SET EXERCISE: Would you copy the records below, exactly and only from their first line through the line containing "TUBE_W = 17.0; UP_W = 2.4", without any pictures?

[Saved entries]
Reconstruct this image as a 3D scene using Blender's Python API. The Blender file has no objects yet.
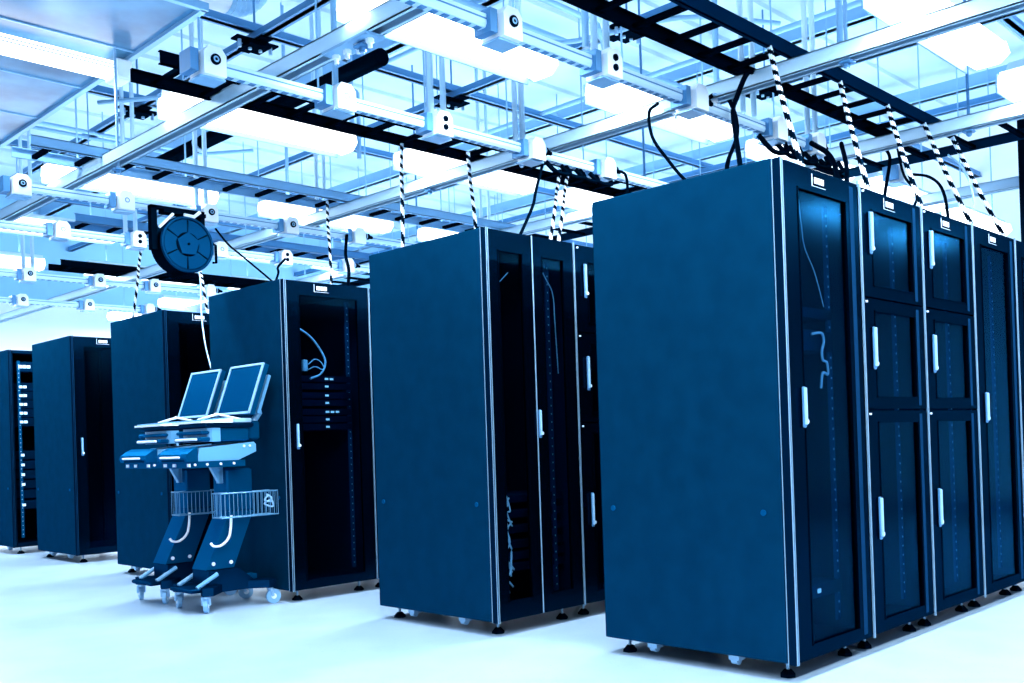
import bpy, math, random
from mathutils import Vector, Matrix
random.seed(7)
S = bpy.context.scene
COL = S.collection

# ------------------------------------------------------------------ camera, world, exposure
cam_data = bpy.data.cameras.new('camera'); cam = bpy.data.objects.new('camera', cam_data); COL.objects.link(cam)
cr = Vector((0.704372, -0.709080, -0.032655)); cu = Vector((0.018427, -0.027723, 0.999446)); cf = Vector((0.709592, 0.704583, 0.006461))
m = Matrix((cr, cu, -cf)).transposed().to_4x4(); m.translation = Vector((-3.53746, -2.00342, 0.99066)); cam.matrix_world = m
cam_data.sensor_width = 36; cam_data.lens = 993.8*36/1024; cam_data.shift_x = -0.00056; cam_data.shift_y = 0.0902
cam_data.clip_start = 0.05
S.camera = cam
w = bpy.data.worlds.new('world'); S.world = w; w.use_nodes = True
w.node_tree.nodes['Background'].inputs[0].default_value = (0.45, 0.70, 1.0, 1)
w.node_tree.nodes['Background'].inputs[1].default_value = 0.36
S.view_settings.view_transform = 'Standard'; S.view_settings.look = 'None'
S.view_settings.exposure = 0.92; S.view_settings.gamma = 1; S.view_settings.use_curve_mapping = False
S.cycles.use_denoising = True
S.cycles.max_bounces = 8; S.cycles.diffuse_bounces = 3; S.cycles.transparent_max_bounces = 10
LIGHT = (0.70, 0.84, 1.0)     # every tube in the hall burns blue-white
TUBE_W = 17.0; UP_W = 2.4

# ------------------------------------------------------------------ materials
def mat(name, col, rough=0.5, metal=0.0, emit=0, spec=0.5, noise=None, tint=None, emit_col=None, bump=0):
    M = bpy.data.materials.new(name); M.use_nodes = True
    nt = M.node_tree; b = nt.nodes['Principled BSDF']
    b.inputs['Base Color'].default_value = (*col, 1); b.inputs['Roughness'].default_value = rough
    b.inputs['Metallic'].default_value = metal; b.inputs['Specular IOR Level'].default_value = spec
    if tint: b.inputs['Specular Tint'].default_value = (*tint, 1)
    if emit:
        b.inputs['Emission Color'].default_value = (*(emit_col or col), 1); b.inputs['Emission Strength'].default_value = emit
    if noise:                                            # (scale, second colour, low, high)
        tc = nt.nodes.new('ShaderNodeTexCoord'); n = nt.nodes.new('ShaderNodeTexNoise'); r = nt.nodes.new('ShaderNodeValToRGB')
        n.inputs['Scale'].default_value = noise[0]; n.inputs['Detail'].default_value = 6
        nt.links.new(tc.outputs['Object'], n.inputs['Vector']); nt.links.new(n.outputs['Fac'], r.inputs['Fac'])
        r.color_ramp.elements[0].color = (*col, 1); r.color_ramp.elements[1].color = (*noise[1], 1)
        r.color_ramp.elements[0].position = noise[2]; r.color_ramp.elements[1].position = noise[3]
        nt.links.new(r.outputs['Color'], b.inputs['Base Color'])
        if bump:
            bp = nt.nodes.new('ShaderNodeBump'); bp.inputs['Strength'].default_value = bump; bp.inputs['Distance'].default_value = 0.01
            nt.links.new(n.outputs['Fac'], bp.inputs['Height']); nt.links.new(bp.outputs['Normal'], b.inputs['Normal'])
    return M

BT = (0.08, 0.45, 1.0)
M = dict(
    panel=mat('side_panel_paint', (0.0, 0.026, 0.076), 0.45, noise=(9, (0.0, 0.021, 0.062), .35, .7), spec=.08, tint=BT),
    dark=mat('rack_black', (0.0, 0.002, 0.007), 0.45, spec=.06, tint=BT),
    door=mat('door_frame_black', (0.0, 0.004, 0.014), 0.35, spec=.05, tint=BT),
    inner=mat('rack_inside', (0.0, 0.008, 0.024), 0.6, spec=.15, tint=BT),
    rail=mat('mounting_rail_steel', (0.0, 0.05, 0.13), 0.45, spec=.3, tint=BT),
    chrome=mat('polished_strip', (0.22, 0.37, 0.50), 0.35, metal=.3),
    zinc=mat('zinc_steel', (0.34, 0.56, 0.76), 0.42, metal=.4),
    white=mat('white_enamel', (0.92, 0.97, 1.0), 0.4),
    strut=mat('strut_steel', (0.58, 0.80, 0.94), 0.45, metal=.1),
    mid=mat('galvanised_blue_grey', (0.07, 0.24, 0.45), 0.45, metal=.3),
    midl=mat('light_galvanised', (0.26, 0.50, 0.72), 0.45, metal=.2),
    black=mat('black_enamel', (0.0, 0.0006, 0.002), 0.5, spec=.05, tint=BT),
    tray=mat('tray_dark_steel', (0.0, 0.008, 0.026), 0.45, spec=.12, tint=BT),
    rubber=mat('black_rubber', (0.0, 0.001, 0.003), 0.6, spec=.12, tint=BT),
    lens=mat('lamp_lens', (0.9, 0.9, 0.9), 0.4, emit=2.2, emit_col=(1, 1, 1)),
    floor=mat('polished_floor', (0.34, 0.475, 0.60), 0.28, noise=(3.2, (0.42, 0.55, 0.67), .3, .75), spec=.4),
    deck=mat('ceiling_deck', (0.42, 0.60, 0.76), 0.6, noise=(1.3, (0.56, 0.72, 0.84), .3, .7)),
    wall=mat('white_wall', (0.99, 0.98, 0.97), 0.7),
    wallb=mat('upper_wall_blue', (0.30, 0.58, 0.8), 0.7),
    liner=mat('liner_sheet', (0.012, 0.09, 0.20), 0.28, noise=(1.6, (0.10, 0.29, 0.48), .36, .60), spec=.5),  # dark patches in the noise stand in for reflections on the sheet
    screen=mat('monitor_glass', (0.0, 0.045, 0.11), 0.22, spec=.4, tint=BT),
    cartg=mat('cart_grey', (0.12, 0.36, 0.58), 0.4),
    cartd=mat('cart_dark', (0.0, 0.010, 0.03), 0.35, spec=.3, tint=BT),
    cartm=mat('cart_mid', (0.004, 0.05, 0.13), 0.35, spec=.4, tint=BT),
    wire=mat('basket_wire', (0.12, 0.32, 0.5), 0.35, metal=.4),
    led=mat('panel_light', (0.5, 0.8, 1), 0.4, emit=0.4),
    cable_l=mat('pale_cable', (0.35, 0.6, 0.8), 0.5),
    reel=mat('reel_face', (0.0, 0.035, 0.09), 0.4, spec=.3, tint=BT),
    badge=mat('badge_print', (0.8, 0.9, 1), 0.4),
)
# speckled floor: small darker chips
nt = M['floor'].node_tree; b = nt.nodes['Principled BSDF']; src = b.inputs['Base Color'].links[0].from_socket
n2 = nt.nodes.new('ShaderNodeTexNoise'); n2.inputs['Scale'].default_value = 90; n2.inputs['Detail'].default_value = 2
r2 = nt.nodes.new('ShaderNodeValToRGB'); r2.color_ramp.elements[0].position = .27; r2.color_ramp.elements[1].position = .36
r2.color_ramp.elements[0].color = (.55, .72, .85, 1); r2.color_ramp.elements[1].color = (1, 1, 1, 1)
mx = nt.nodes.new('ShaderNodeMix'); mx.data_type = 'RGBA'; mx.blend_type = 'MULTIPLY'; mx.inputs[0].default_value = 1
tc = [n for n in nt.nodes if n.bl_idname == 'ShaderNodeTexCoord'][0]
nt.links.new(tc.outputs['Object'], n2.inputs['Vector']); nt.links.new(n2.outputs['Fac'], r2.inputs['Fac'])
nt.links.new(src, mx.inputs[6]); nt.links.new(r2.outputs['Color'], mx.inputs[7]); nt.links.new(mx.outputs[2], b.inputs['Base Color'])

def glass_mat(name, tint, fac, rough=0.05):
    G = bpy.data.materials.new(name); G.use_nodes = True; nt = G.node_tree; nt.nodes.clear()
    o = nt.nodes.new('ShaderNodeOutputMaterial'); t = nt.nodes.new('ShaderNodeBsdfTransparent'); g = nt.nodes.new('ShaderNodeBsdfGlossy')
    f = nt.nodes.new('ShaderNodeFresnel'); f.inputs[0].default_value = fac; mi = nt.nodes.new('ShaderNodeMixShader')
    t.inputs[0].default_value = (*tint, 1); g.inputs[0].default_value = (.01, .11, .24, 1); g.inputs['Roughness'].default_value = rough
    ge = nt.nodes.new('ShaderNodeNewGeometry'); mr = nt.nodes.new('ShaderNodeMapRange')     # same reflectance on the way out of the pane as on the way in
    mr.inputs['To Min'].default_value = fac; mr.inputs['To Max'].default_value = 1/fac
    nt.links.new(ge.outputs['Backfacing'], mr.inputs['Value']); nt.links.new(mr.outputs['Result'], f.inputs[0])
    nt.links.new(f.outputs[0], mi.inputs[0]); nt.links.new(t.outputs[0], mi.inputs[1]); nt.links.new(g.outputs[0], mi.inputs[2])
    nt.links.new(mi.outputs[0], o.inputs[0]); return G
def dmat(name, dif, gl, fac, rough, noise=None):
    G = bpy.data.materials.new(name); G.use_nodes = True; nt = G.node_tree; nt.nodes.clear()
    o = nt.nodes.new('ShaderNodeOutputMaterial'); d = nt.nodes.new('ShaderNodeBsdfDiffuse'); g = nt.nodes.new('ShaderNodeBsdfGlossy')
    mi = nt.nodes.new('ShaderNodeMixShader'); mi.inputs[0].default_value = fac
    d.inputs[0].default_value = (*dif, 1); g.inputs[0].default_value = (*gl, 1); g.inputs['Roughness'].default_value = rough
    if noise:
        tc = nt.nodes.new('ShaderNodeTexCoord'); n = nt.nodes.new('ShaderNodeTexNoise'); r = nt.nodes.new('ShaderNodeValToRGB')
        n.inputs['Scale'].default_value = noise[0]; n.inputs['Detail'].default_value = 8
        r.color_ramp.elements[0].color = (*dif, 1); r.color_ramp.elements[1].color = (*noise[1], 1)
        r.color_ramp.elements[0].position = .35; r.color_ramp.elements[1].position = .65
        nt.links.new(tc.outputs['Object'], n.inputs['Vector']); nt.links.new(n.outputs['Fac'], r.inputs['Fac']); nt.links.new(r.outputs['Color'], d.inputs[0])
    nt.links.new(d.outputs[0], mi.inputs[1]); nt.links.new(g.outputs[0], mi.inputs[2]); nt.links.new(mi.outputs[0], o.inputs[0]); return G
GB = (.01, .22, .55)
M['panel'] = dmat('side_panel_paint', (0.0005, 0.021, 0.047), GB, .06, .42, noise=(10, (0.0003, 0.0165, 0.038)))
M['dark'] = dmat('rack_black', (0.0, 0.003, 0.010), GB, .04, .4)
M['door'] = dmat('door_frame_black', (0.0, 0.0008, 0.003), GB, .035, .2)
M['inner'] = dmat('rack_inside', (0.0, 0.012, 0.036), GB, .03, .5)
M['rail'] = dmat('mounting_rail_steel', (0.0, 0.05, 0.13), GB, .1, .4)
M['black'] = dmat('black_enamel', (0.0, 0.0006, 0.002), GB, .01, .4)
M['tray'] = dmat('tray_dark_steel', (0.0, 0.006, 0.018), GB, .05, .4)
M['rubber'] = dmat('black_rubber', (0.0, 0.001, 0.003), GB, .02, .5)
M['screen'] = dmat('monitor_glass', (0.0, 0.04, 0.10), GB, .2, .2)
M['cartd'] = dmat('cart_dark', (0.0, 0.006, 0.02), GB, .12, .3)
M['cartm'] = dmat('cart_mid', (0.0, 0.05, 0.12), GB, .25, .3)
M['reflect_edge'] = dmat('reflection_and_edge_paint', (0.004, 0.028, 0.07), GB, .04, .4)  # dim blue for reflections painted on doors and for far edge strips
M['reel'] = dmat('reel_face', (0.0, 0.022, 0.06), GB, .08, .35)
M['glass'] = glass_mat('tinted_door_glass', (.58, .74, .82), 1.32, .14)

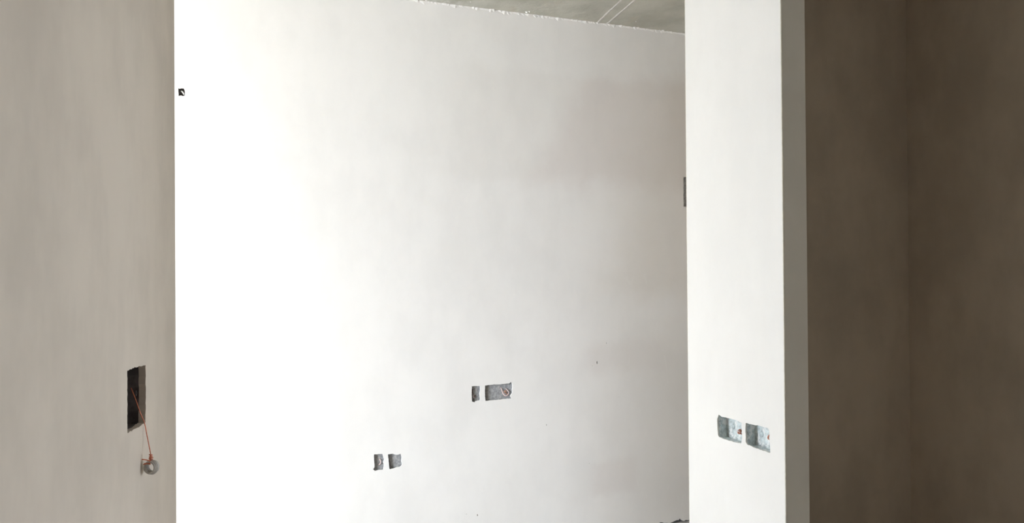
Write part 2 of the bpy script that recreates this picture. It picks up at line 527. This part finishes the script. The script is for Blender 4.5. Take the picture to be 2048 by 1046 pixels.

PROBLEM SOLUTION:
Reconstruct this image as a 3D scene using Blender's Python API. The Blender file has no objects yet.
import bpy, math, random
from mathutils import Vector, Matrix
random.seed(7)
S = bpy.context.scene
COL = S.collection

# ------------------------------------------------------------------ camera, world, exposure
cam_data = bpy.data.cameras.new('camera'); cam = bpy.data.objects.new('camera', cam_data); COL.objects.link(cam)
cr = Vector((0.704372, -0.709080, -0.032655)); cu = Vector((0.018427, -0.027723, 0.999446)); cf = Vector((0.709592, 0.704583, 0.006461))
m = Matrix((cr, cu, -cf)).transposed().to_4x4(); m.translation = Vector((-3.53746, -2.00342, 0.99066)); cam.matrix_world = m
cam_data.sensor_width = 36; cam_data.lens = 993.8*36/1024; cam_data.shift_x = -0.00056; cam_data.shift_y = 0.0902
cam_data.clip_start = 0.05
S.camera = cam
w = bpy.data.worlds.new('world'); S.world = w; w.use_nodes = True
w.node_tree.nodes['Background'].inputs[0].default_value = (0.45, 0.70, 1.0, 1)
w.node_tree.nodes['Background'].inputs[1].default_value = 0.36
S.view_settings.view_transform = 'Standard'; S.view_settings.look = 'None'
S.view_settings.exposure = 0.92; S.view_settings.gamma = 1; S.view_settings.use_curve_mapping = False
S.cycles.use_denoising = True
S.cycles.max_bounces = 8; S.cycles.diffuse_bounces = 3; S.cycles.transparent_max_bounces = 10
LIGHT = (0.70, 0.84, 1.0)     # every tube in the hall burns blue-white
TUBE_W = 17.0; UP_W = 2.4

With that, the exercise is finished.